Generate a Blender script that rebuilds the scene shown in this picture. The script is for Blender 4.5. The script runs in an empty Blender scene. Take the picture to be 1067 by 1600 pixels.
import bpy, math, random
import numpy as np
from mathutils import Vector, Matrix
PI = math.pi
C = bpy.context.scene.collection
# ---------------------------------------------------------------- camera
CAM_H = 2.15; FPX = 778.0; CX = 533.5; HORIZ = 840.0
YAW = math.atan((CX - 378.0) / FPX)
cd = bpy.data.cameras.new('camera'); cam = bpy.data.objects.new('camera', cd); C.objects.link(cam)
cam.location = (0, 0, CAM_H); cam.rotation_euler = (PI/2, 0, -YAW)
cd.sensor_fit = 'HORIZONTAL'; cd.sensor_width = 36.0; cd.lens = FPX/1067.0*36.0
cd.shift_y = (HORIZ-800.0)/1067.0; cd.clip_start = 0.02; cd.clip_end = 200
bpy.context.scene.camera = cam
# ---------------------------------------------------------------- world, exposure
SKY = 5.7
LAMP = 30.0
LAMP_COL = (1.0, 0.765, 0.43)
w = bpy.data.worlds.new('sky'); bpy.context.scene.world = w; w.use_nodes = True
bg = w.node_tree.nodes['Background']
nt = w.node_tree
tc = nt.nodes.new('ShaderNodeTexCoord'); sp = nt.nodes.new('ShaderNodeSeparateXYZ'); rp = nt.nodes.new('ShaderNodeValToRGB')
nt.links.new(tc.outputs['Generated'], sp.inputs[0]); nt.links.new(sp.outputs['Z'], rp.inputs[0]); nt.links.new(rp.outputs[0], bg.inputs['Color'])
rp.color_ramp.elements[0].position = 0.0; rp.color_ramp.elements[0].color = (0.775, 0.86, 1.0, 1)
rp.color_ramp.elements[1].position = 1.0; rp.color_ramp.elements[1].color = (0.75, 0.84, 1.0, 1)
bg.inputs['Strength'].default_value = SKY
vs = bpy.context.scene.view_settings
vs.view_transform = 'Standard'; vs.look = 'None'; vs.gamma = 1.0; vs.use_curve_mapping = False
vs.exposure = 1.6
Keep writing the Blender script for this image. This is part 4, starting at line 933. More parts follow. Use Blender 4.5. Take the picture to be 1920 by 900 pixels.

▶ **GIVEN TASK**: Copy out each record from above, exactly.

▶ **EXERCISE RESULT**:
Generate a Blender script that rebuilds the scene shown in this picture. The script is for Blender 4.5. The script runs in an empty Blender scene. Take the picture to be 1067 by 1600 pixels.
import bpy, math, random
import numpy as np
from mathutils import Vector, Matrix
PI = math.pi
C = bpy.context.scene.collection
# ---------------------------------------------------------------- camera
CAM_H = 2.15; FPX = 778.0; CX = 533.5; HORIZ = 840.0
YAW = math.atan((CX - 378.0) / FPX)
cd = bpy.data.cameras.new('camera'); cam = bpy.data.objects.new('camera', cd); C.objects.link(cam)
cam.location = (0, 0, CAM_H); cam.rotation_euler = (PI/2, 0, -YAW)
cd.sensor_fit = 'HORIZONTAL'; cd.sensor_width = 36.0; cd.lens = FPX/1067.0*36.0
cd.shift_y = (HORIZ-800.0)/1067.0; cd.clip_start = 0.02; cd.clip_end = 200
bpy.context.scene.camera = cam
# ---------------------------------------------------------------- world, exposure
SKY = 5.7
LAMP = 30.0
LAMP_COL = (1.0, 0.765, 0.43)
w = bpy.data.worlds.new('sky'); bpy.context.scene.world = w; w.use_nodes = True
bg = w.node_tree.nodes['Background']
nt = w.node_tree
tc = nt.nodes.new('ShaderNodeTexCoord'); sp = nt.nodes.new('ShaderNodeSeparateXYZ'); rp = nt.nodes.new('ShaderNodeValToRGB')
nt.links.new(tc.outputs['Generated'], sp.inputs[0]); nt.links.new(sp.outputs['Z'], rp.inputs[0]); nt.links.new(rp.outputs[0], bg.inputs['Color'])
rp.color_ramp.elements[0].position = 0.0; rp.color_ramp.elements[0].color = (0.775, 0.86, 1.0, 1)
rp.color_ramp.elements[1].position = 1.0; rp.color_ramp.elements[1].color = (0.75, 0.84, 1.0, 1)
bg.inputs['Strength'].default_value = SKY
vs = bpy.context.scene.view_settings
vs.view_transform = 'Standard'; vs.look = 'None'; vs.gamma = 1.0; vs.use_curve_mapping = False
vs.exposure = 1.6
Keep writing the Blender script for this image. This is part 4, starting at line 933. More parts follow. Use Blender 4.5. Take the picture to be 1920 by 900 pixels.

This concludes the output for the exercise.